Low-growing herbs, such as thymes, make wonderful perennial ground covers. Though they have small, delicate looking leaves the plants are very hardy. They grow in full sun and in most soils. Thyme can be found with variegated leaves and a variety of different colored blooms. Silver thyme has white-edged leaves, while variegated lemon thyme has yellow-edged leaves and a lemony fragrance. Woolly thyme is very low-growing with tiny, fuzzy, gray leaves and red Mother-of-thyme covers itself with rose-red flowers in summer.
Another hardy perennial herb is rosemary. It comes in both prostrate and upright forms. The low-growing types have a mounding habit with branches that will trail over walls making a handsome appearance. Upright ones can be sheared into thick hedges. Both can be used in cooking and are very deer-resistant.
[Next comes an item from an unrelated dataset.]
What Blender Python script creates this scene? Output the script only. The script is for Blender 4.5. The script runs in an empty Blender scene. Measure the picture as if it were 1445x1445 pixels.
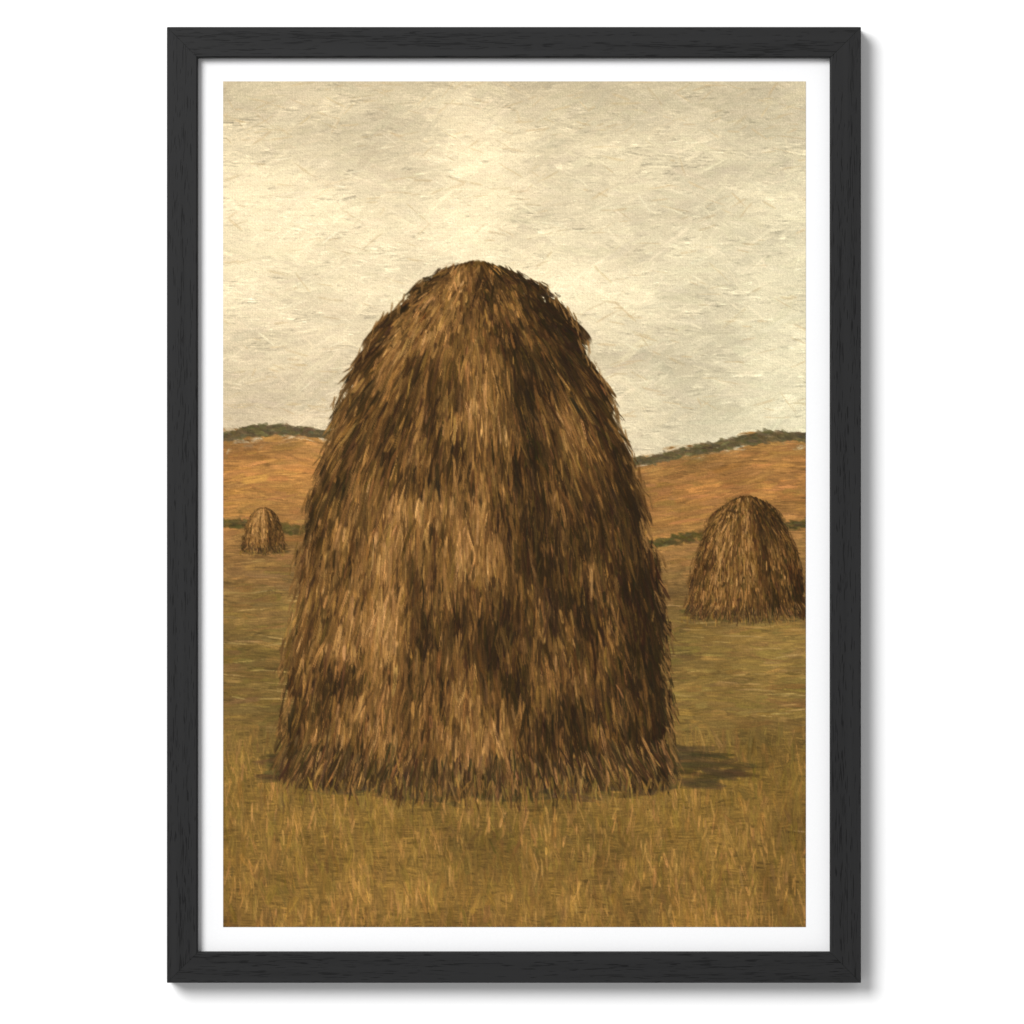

Sages make up a huge family of ornamental and culinary herbs. Culinary sage, with grey-green leaves and beautiful blue flowers, is hardy in well-drained soil. Two colorful varieties are Tricolor sage, with purple, green, and white leaves, and Golden sage with bright yellow-edged leaves. All are easy to grow in full sun, and have the same flavor. The variegated forms of common sage are a feast for the eyes in a flower bed of green.
Other ornamental sages include the elegant ‘Victoria Blue’ with beautiful, bright blue flowers all summer long; ‘Blue Hill’ and ‘Snow Hill’ Meadow Sages, which are tough, long-flowering plants; and Autumn Sage with its bright red flowers set against smooth, dark green leaves.
A number of decorative oreganos are now being used ornamentally. The variety ‘Herrenhausen’ has purple-flushed young leaves and dense clusters of pink flowers. It makes a small bush, while Golden oregano makes a low carpet of lime green to golden leaves. ‘Kent Beauty’ oregano is a most unusual variety. It is a groundcover with grey-green foliage and showy, mauve pink flowers.
There are many different yarrows that can add color to the garden. Common yarrow, with its fine, fern-like leaves, bloom in red, pink and lavender in addition to the common white. It covers the ground with its soft foliage and sends up clusters of colored flowers that are loved by butterflies.
Lavenders are, of course, wonderful ornamental plants. Their many varieties include Spanish, French and English lavenders, and tall or dwarf plants in many shades of blue, lavender and purple.
Lavender cotton, or Grey Santolina, has bright yellow button flowers set against ferny gray foliage that makes a low sprawling bush. Russian Sage, Perovskia, is a tough, low-maintenance shrub with a sage-like fragrance. It makes a large shrub and blooms over a long season with spikes of lavender-blue flowers.
Ornamental herbs are “a reasonably safe bet” when it comes to deer. So don’t overlook the “lowly” herbs for color and fragrance in the garden.
June 10th, 2009 10:24
Is ornamental oregano safe to use in cooking?
June 12th, 2009 23:15
There are about 20 species of oregano. Four of them, Oregano dictamnus, O. majorana, O. onites, and O. vulgare and their cultivars, are used as culinary herbs. The others don’t have a strong enough flavor to use in cooking, but I don’t believe any of them are poisonous.